Here is my version of a vacuum box. I used two old medium boxes, two old inner covers, some screen and some scrap pieces of 3/4 x 3/4 wood. One box is the capture box, the other one mates up to it and is the vacuum side and storage for hoses when not in use.The plexiglass on the capture box slides in and out of 3 sides of an old inner cover that I glued and nailed to the capture box. The other side of the capture box is screened, and is inset to give me a better fit against the other medium. The first time I put the screen flat across, and it leaked way too much air so the vacuum didn’t work at the end of the hose. There is a hole drilled for the vacuum hose to suck up the bees. I use a peice of screen and some thumbtacks to hold the screen in place when the hose is not inserted. The old T-shirt is in there as a cushion so the bees don’t smack the far wall. If I properly adjust the vacuum strength via the bleed hole, I usually kill very few bees. The other box just has the old inner cover glued and nailed on and has a hole drilled to accept the shop vac hose.

By using a screen surface area this large, I can pickup a very large colony and not have a loss of vacuum as the box gets full. And yes, I have filled it up and had to use a second screened box.

The short hoses are corrugated for flexibility but smooth on the inside so as to not hurt the bees. They are in 2-1/2 foot sections for an outside Jacuzzi and just push together so I can keep it as short as possible for the job. Found them at a garage sale for $1 each. Makes it easy to adjust the hose to be as short as possible. I recently also picked up an old portable vac at another garage sale for $5 that had a perfect 4 foot hose on it with a tapered nozzle. I kept the hose and ditched the power unit.

After I vacuum them up, I remove the pickup hose and use thumbtacks to hold the screen over the hole, then turn off the shop vac and then take the ratchet strap off to separate the two boxes. The bees are in the side that has screen on one side the box and the sliding plexiglass on the other side. I put that box screen side down on bricks, place a deep on top with some comb or frames/foundation and then slide the door back about 2 inches. All other exits are closed off for a day. Often I’ll stick a quart feeder jar over the inner cover hole with HBH 1:1 in it and not put the telescoping cover on. A day later I lift the hive body (the bees moved up over the last 24 hours) off the screened bottom box, and replace it with a true screened bottom board and let them fly. I’ve only had 2 swarms leave after this process. I have also used a queen excluder between the hive body and the bottom board as a queen includer to prevent her from leaving.

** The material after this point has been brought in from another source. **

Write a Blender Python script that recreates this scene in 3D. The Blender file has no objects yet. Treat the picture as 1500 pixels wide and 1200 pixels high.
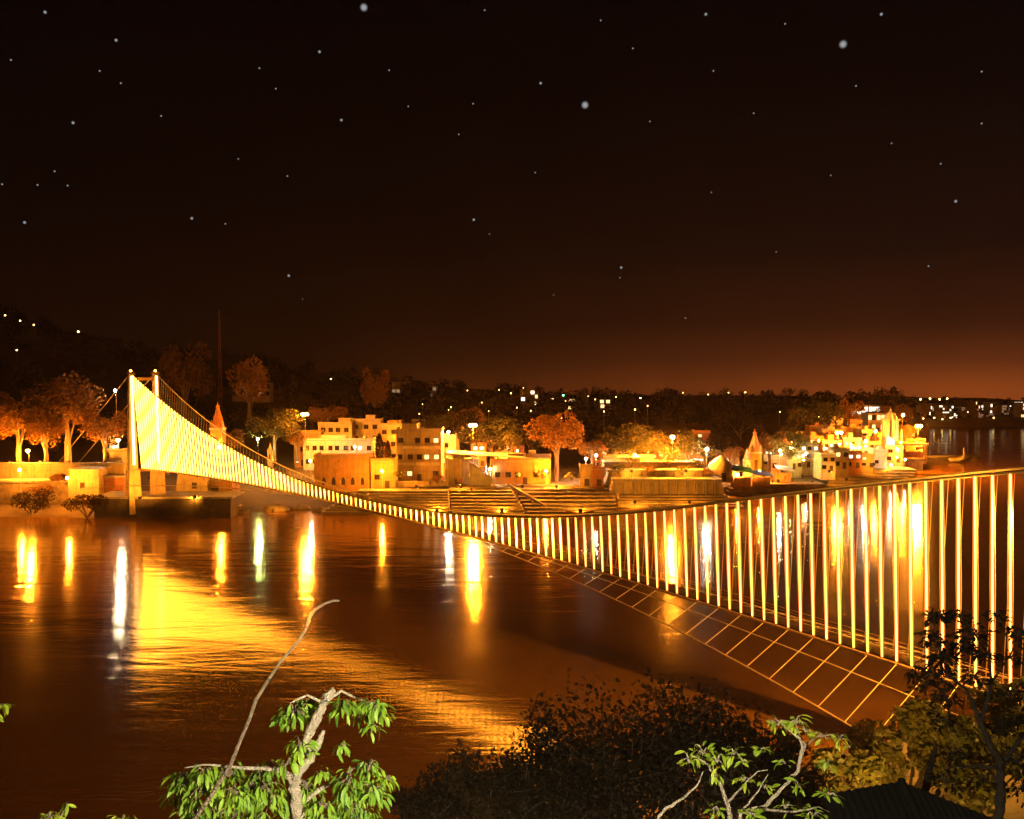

The plexiglass lets me (and others) see how the bees are doing during the vacuum process, and it slides out so I have a way to release them into a hive body.

Glue all joints and or seal with caulk. You need a tight seal everywhere else so the only “air bleed” to control the strength of the vacuum is the designated one. The air bleed can be as simple as tape on the hole of the inner cover on the vacuum side and you cover or uncover to adjust the vacuum strength at the end of the hose. You want the vacuum at the end of the hose to just barely be strong enough to pull the bees in. Usually I keep it weak enough that if they have a good grip on the comb, they can hold on and not be sucked in. I just keep moving the tip of the hose around and they eventually get sucked up with minimal losses.